POR MARCIUS TÚLIO
De causar estranheza o fato de que até pouco tempo, provavelmente até 2018 aproximadamente, sempre que se falava no regime nazista, vivido na Alemanha nos anos 30 e 40 do século passado, a reação das pessoas era, de imediato, de asco, de repulsa para agora, em plena década de 20 do século atual, quase 100 anos após, o tema é defendido e até cultuado por pessoas que jamais imaginaríamos.
O conceito original do Estado Policial, cunhado na Prússia no século XVlll, trazia consigo conotação positivista pois se baseava no ideal de que a atuação do Estado era necessária e natural na busca de manter a moral e os bons costumes no seio das civilizações e que esse mesmo Estado promoveria o bem estar da população em todos os sentidos.
Já no século XlX, esse conceito começou a sofrer mutações que alteraram substancialmente a conotação positiva original. Inexoravelmente, os interesses da população confundiram-se com os interesses do Estado, o que, naturalmente, fez o fiel da balança pender para o lado mais forte, o Estado.
Com o poder coercitivo nas mãos, o Estado passou a controlar com mão de ferro as atividades, priorizando seus próprios interesses, em detrimento das chamadas dinâmicas das forças sociais.
Estabelecida a controvérsia, os conceitos de Estado Policial ganharam força, reacendendo regimes absolutistas que já haviam se tornado obsoletos. As consequências não tardaram muito a chegar, como nos ensina a História.
Aquele ideal de promover o bem-estar da população passou a ser o da garantia do regime adotado, passando a justificar suas ações pela finalidade que era a felicidade dos cidadãos, baseado no fundamento de que só o Estado absoluto poderia dispor dos meios para garantir essa felicidade, usando, inclusive a força, segundo seus indicadores.
Em resumo, assim se registraram os primórdios do chamado Estado Policial que, com o passar dos anos, se tornaram símbolo dos regimes totalitários e absolutistas, alguns dos quais resistem ao tempo.
Os regimes constitucionalistas que consagraram a chamada democracia obviamente hão de repudiar esses conceitos, bem como seus efeitos, para garantir o bem-estar de suas populações, dentre os quais, um dos pilares é a liberdade.
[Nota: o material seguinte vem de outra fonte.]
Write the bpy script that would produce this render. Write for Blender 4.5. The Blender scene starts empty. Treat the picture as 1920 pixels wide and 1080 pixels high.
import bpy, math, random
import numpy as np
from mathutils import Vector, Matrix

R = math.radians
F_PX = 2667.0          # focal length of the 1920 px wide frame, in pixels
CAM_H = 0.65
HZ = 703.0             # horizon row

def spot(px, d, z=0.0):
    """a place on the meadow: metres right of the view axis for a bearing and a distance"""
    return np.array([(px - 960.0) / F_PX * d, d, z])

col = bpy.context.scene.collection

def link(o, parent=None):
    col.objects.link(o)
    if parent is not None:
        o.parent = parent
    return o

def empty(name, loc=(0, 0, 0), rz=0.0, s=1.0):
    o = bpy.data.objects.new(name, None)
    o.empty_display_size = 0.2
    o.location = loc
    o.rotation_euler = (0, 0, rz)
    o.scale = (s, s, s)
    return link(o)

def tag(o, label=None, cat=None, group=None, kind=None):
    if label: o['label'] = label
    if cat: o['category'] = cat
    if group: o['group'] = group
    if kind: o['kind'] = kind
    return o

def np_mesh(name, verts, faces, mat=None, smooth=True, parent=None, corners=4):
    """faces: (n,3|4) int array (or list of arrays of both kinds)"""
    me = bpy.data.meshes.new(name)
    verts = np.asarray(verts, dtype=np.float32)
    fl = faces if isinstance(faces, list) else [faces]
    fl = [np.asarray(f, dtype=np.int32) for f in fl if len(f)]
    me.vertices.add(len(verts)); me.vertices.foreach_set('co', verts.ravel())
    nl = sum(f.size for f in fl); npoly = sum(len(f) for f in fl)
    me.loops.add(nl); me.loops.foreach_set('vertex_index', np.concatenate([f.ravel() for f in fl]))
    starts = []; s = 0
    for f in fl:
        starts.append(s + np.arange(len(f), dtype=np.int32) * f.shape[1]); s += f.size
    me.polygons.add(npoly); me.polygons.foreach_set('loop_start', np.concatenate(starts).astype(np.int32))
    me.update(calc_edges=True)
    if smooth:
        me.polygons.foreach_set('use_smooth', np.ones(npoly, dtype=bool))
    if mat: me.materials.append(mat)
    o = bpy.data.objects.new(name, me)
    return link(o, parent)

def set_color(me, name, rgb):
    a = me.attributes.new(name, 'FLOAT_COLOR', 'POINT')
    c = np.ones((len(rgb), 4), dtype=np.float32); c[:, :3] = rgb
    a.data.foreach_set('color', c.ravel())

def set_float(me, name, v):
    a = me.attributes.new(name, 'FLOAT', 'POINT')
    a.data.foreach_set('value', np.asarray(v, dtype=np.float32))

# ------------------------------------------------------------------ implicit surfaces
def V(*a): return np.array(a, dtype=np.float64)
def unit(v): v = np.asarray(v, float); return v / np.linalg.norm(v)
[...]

A História, entretanto, registra regimes híbridos, onde a interferência do Estado se faz necessária para conter disparates, comuns aos humanos, mas no limite da pacificação, o que justifica a existência do Estado Policial nas constituições democráticas, em caso de grave quebra da ordem constitucional.
A manutenção da moral, dos bons costumes, da segurança pública e da segurança jurídica não deve nem pode ser confundida com o Estado Policial, “onde a organização estatal fortemente baseada no controle da população (e, principalmente, de opositores e dissidentes) por meio da polícia política, das forças armadas e outros órgãos de controle ideológico e repressão política”, conforme alguns conceitos defendidos na nossa História contemporânea e atual.
Enquanto vigente, o Estado Policial vai se tornando cada vez mais um Estado Policialesco, para onde convergem todas as atividades de uma nação, desde manifestações artísticas a delações ideológicas e tendenciosas entre pais e filhos, entre irmãos, amigos e até cônjuges.
A partir daí, por medo ou comodismo ou conveniência, os cidadãos garantem forma ao regime, fortalecendo seus instintos bestiais e consolidando seus efeitos passivamente em troca de picanha vegetal sabor abóbora e se deliciando com discursos delirantes e piadas picantes.
É notável, por derradeiro, que o pacato e simplório estilo de vida que caracteriza a vassalagem torna a consolidação de uma ditadura mais real e mais aprazível aos olhos dos tiranos e máscara os regimes totalitários usando o mantra da democracia para entorpecer mentes menos avisadas ou desinformadas, sendo certo que esse sistema já adquiriu vida própria a ponto de exterminar tudo ou todos que perdem sua utilidade.
Paz e Luz.
Marcius Túlio é analista político e Coronel da Polícia Militar de Minas Gerais.